**WHAT YOU NEED TO DO**
Return, unaltered, every line from the beginning of the material below up to and including the one with "return (f(r), f(g), f(b), 1)".

**RECORDED DATA**
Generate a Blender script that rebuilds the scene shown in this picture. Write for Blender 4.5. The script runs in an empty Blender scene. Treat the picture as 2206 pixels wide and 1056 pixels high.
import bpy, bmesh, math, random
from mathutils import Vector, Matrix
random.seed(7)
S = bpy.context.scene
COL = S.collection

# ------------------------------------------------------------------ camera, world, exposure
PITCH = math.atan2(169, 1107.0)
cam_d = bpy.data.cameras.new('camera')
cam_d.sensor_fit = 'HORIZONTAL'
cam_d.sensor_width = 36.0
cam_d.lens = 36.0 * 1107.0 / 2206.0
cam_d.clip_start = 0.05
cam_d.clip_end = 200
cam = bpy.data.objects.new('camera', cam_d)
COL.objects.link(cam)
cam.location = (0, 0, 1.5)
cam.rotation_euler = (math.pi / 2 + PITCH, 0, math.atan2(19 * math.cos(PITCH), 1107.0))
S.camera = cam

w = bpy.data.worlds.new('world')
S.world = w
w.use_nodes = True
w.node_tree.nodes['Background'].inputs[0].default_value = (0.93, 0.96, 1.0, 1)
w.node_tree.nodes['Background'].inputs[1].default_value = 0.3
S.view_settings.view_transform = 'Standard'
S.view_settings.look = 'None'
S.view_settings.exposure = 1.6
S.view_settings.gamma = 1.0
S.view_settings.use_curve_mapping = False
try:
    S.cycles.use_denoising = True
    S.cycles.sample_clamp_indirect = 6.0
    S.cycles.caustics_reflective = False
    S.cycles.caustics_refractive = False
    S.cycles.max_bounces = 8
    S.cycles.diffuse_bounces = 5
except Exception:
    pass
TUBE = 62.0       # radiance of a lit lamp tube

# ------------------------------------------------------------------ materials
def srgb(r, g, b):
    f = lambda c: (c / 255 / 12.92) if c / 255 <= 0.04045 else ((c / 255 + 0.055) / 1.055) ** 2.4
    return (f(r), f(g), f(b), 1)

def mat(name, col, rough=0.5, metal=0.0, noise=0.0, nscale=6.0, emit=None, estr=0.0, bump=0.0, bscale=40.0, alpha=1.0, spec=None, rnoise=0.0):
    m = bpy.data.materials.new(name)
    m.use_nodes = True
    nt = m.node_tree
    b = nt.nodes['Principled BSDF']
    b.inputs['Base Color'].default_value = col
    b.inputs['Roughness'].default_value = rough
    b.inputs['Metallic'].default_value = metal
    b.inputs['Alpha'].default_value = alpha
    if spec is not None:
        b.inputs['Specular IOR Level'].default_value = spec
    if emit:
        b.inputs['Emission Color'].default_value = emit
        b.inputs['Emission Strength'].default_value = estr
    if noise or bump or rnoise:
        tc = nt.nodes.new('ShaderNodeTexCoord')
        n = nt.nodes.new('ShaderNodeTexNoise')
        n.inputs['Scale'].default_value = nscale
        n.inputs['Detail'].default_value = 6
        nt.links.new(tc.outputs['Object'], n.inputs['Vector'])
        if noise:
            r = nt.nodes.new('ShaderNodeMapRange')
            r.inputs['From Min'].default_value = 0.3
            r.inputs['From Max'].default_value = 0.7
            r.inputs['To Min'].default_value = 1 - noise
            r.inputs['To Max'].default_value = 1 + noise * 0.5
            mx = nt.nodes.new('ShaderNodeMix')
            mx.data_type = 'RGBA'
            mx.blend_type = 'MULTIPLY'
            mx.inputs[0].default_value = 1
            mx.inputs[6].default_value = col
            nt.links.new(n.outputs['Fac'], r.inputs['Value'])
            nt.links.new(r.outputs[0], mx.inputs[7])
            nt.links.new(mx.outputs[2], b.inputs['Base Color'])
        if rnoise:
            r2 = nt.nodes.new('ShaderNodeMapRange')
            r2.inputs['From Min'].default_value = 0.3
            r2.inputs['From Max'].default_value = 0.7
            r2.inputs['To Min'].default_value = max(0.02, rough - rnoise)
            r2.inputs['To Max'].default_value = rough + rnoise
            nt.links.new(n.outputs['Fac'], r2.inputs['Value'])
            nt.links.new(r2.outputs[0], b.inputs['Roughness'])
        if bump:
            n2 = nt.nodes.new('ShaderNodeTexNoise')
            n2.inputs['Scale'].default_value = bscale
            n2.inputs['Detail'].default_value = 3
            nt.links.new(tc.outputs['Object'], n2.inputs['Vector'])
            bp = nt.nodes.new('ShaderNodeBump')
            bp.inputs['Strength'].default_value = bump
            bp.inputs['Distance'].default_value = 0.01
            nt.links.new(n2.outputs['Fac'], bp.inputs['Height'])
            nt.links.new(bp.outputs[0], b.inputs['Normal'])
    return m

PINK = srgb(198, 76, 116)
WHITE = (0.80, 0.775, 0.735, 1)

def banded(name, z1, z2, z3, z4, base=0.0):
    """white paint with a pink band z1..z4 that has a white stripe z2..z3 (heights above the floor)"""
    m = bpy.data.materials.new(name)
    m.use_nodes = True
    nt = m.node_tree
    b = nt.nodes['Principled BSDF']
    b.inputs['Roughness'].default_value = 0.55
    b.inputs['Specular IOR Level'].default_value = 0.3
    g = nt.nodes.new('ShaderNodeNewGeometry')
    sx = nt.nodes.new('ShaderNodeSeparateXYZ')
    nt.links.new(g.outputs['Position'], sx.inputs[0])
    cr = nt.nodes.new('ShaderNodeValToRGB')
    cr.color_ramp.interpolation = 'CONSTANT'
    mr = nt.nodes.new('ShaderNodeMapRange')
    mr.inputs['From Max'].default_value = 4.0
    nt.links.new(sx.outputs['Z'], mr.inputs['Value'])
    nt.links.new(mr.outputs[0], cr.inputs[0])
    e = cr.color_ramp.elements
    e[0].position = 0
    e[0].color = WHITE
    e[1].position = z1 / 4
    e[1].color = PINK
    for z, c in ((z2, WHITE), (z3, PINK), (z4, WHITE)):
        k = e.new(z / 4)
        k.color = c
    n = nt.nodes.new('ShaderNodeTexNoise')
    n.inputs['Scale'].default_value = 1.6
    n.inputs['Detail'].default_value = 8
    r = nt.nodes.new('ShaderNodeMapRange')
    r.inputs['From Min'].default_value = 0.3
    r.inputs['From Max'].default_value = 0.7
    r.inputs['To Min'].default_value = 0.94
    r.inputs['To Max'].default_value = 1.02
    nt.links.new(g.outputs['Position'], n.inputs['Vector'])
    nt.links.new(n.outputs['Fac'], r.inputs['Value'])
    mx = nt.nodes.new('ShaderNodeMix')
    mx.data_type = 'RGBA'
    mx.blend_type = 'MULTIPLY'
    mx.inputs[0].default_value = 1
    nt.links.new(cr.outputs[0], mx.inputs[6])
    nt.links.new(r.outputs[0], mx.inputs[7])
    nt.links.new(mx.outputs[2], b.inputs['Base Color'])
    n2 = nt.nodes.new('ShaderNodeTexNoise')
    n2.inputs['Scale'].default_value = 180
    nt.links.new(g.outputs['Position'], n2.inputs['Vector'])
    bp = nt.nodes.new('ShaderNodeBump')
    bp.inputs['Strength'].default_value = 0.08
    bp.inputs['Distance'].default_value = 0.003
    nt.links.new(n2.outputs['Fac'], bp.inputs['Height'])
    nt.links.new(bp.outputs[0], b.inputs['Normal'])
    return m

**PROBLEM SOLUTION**
Generate a Blender script that rebuilds the scene shown in this picture. Write for Blender 4.5. The script runs in an empty Blender scene. Treat the picture as 2206 pixels wide and 1056 pixels high.
import bpy, bmesh, math, random
from mathutils import Vector, Matrix
random.seed(7)
S = bpy.context.scene
COL = S.collection

# ------------------------------------------------------------------ camera, world, exposure
PITCH = math.atan2(169, 1107.0)
cam_d = bpy.data.cameras.new('camera')
cam_d.sensor_fit = 'HORIZONTAL'
cam_d.sensor_width = 36.0
cam_d.lens = 36.0 * 1107.0 / 2206.0
cam_d.clip_start = 0.05
cam_d.clip_end = 200
cam = bpy.data.objects.new('camera', cam_d)
COL.objects.link(cam)
cam.location = (0, 0, 1.5)
cam.rotation_euler = (math.pi / 2 + PITCH, 0, math.atan2(19 * math.cos(PITCH), 1107.0))
S.camera = cam

w = bpy.data.worlds.new('world')
S.world = w
w.use_nodes = True
w.node_tree.nodes['Background'].inputs[0].default_value = (0.93, 0.96, 1.0, 1)
w.node_tree.nodes['Background'].inputs[1].default_value = 0.3
S.view_settings.view_transform = 'Standard'
S.view_settings.look = 'None'
S.view_settings.exposure = 1.6
S.view_settings.gamma = 1.0
S.view_settings.use_curve_mapping = False
try:
    S.cycles.use_denoising = True
    S.cycles.sample_clamp_indirect = 6.0
    S.cycles.caustics_reflective = False
    S.cycles.caustics_refractive = False
    S.cycles.max_bounces = 8
    S.cycles.diffuse_bounces = 5
except Exception:
    pass
TUBE = 62.0       # radiance of a lit lamp tube

# ------------------------------------------------------------------ materials
def srgb(r, g, b):
    f = lambda c: (c / 255 / 12.92) if c / 255 <= 0.04045 else ((c / 255 + 0.055) / 1.055) ** 2.4
    return (f(r), f(g), f(b), 1)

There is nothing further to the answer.